Mengapa kok “Cah angon” ? Bukan “Pak Jendral” , “Pak Presiden” atau
yang lain? Mengapa dipilih “Cah angon” ? Cah angon maksudnya adalah
seorang yang mampu membawa makmumnya, seorang yang mampu
“menggembalakan” makmumnya dalam jalan yang benar. Lalu,kenapa
“Blimbing” ? Ingat sekali lagi, bahwa blimbing berwarna hijau (ciri khas
Islam) dan memiliki 5 sisi. Jadi blimbing itu adalah isyarat dari agama
Islam, yang dicerminkan dari 5 sisi buah blimbing yang menggambarkan
rukun Islam yang merupakan Dasar dari agama Islam. Kenapa “Penekno” ?
ini adalah ajakan para wali kepada Raja-Raja tanah Jawa untuk mengambil
Islam dan dan mengajak masyarakat untuk mengikuti jejak para Raja itu
dalam melaksanakan Islam.
Lunyu lunyu penekno kanggo mbasuh dodotiro.
Walaupun dengan bersusah payah, walupun penuh rintangan, tetaplah ambil
untuk membersihkan pakaian kita. Yang dimaksud pakaian adalah taqwa.
Pakaian taqwa ini yang harus dibersihkan.
Dodotiro dodotiro, kumitir bedah ing pinggir.
Pakaian taqwa harus kita bersihkan, yang jelek jelek kita singkirkan,
kita tinggalkan, perbaiki, rajutlah hingga menjadi pakain yang indah
”sebaik-baik pakaian adalah pakaian taqwa“.
Dondomono jlumatono kanggo sebo mengko sore.
Pesan dari para Wali bahwa suatu ketika kamu akan mati dan akan menemui
Sang Maha Pencipta untuk mempertanggungjawabkan segala perbuatanmu.
Maka benahilah dan sempurnakanlah ke-Islamanmu agar kamu selamat pada
hari pertanggungjawaban kelak.
Mumpung padhang rembulane, mumpung jembar kalangane.
Para wali mengingatkan agar para penganut Islam melaksanakan hal
tersebut ketika pintu hidayah masih terbuka lebar, ketika kesempatan itu
masih ada di depan mata, ketika usia masih menempel pada hayat kita.
Yo surako surak hiyo.
Sambutlah seruan ini dengan sorak sorai “mari kita terapkan syariat
Islam” sebagai tanda kebahagiaan.
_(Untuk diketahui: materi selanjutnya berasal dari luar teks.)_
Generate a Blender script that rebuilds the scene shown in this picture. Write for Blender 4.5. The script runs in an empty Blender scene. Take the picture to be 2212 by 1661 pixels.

Hai orang-orang yang beriman,
penuhilah seruan Allah dan seruan Rasul apabila Rasul menyeru kamu
kepada suatu yang memberi kehidupan kepada kamu (Al-Anfal :25)
“Ilir-ilir” secara garis besar bermakna ajakan, seruan, mobilisasi bagi
para juru dakwah yang dilakukan oleh Sunan Kalijaga untuk mengembangkan
nilai-nilai Islam di bumi Nusantara. Boleh dibilang, “Ilir-ilir” adalah
lagu politis -berbasis geopolitik- pada saat itu.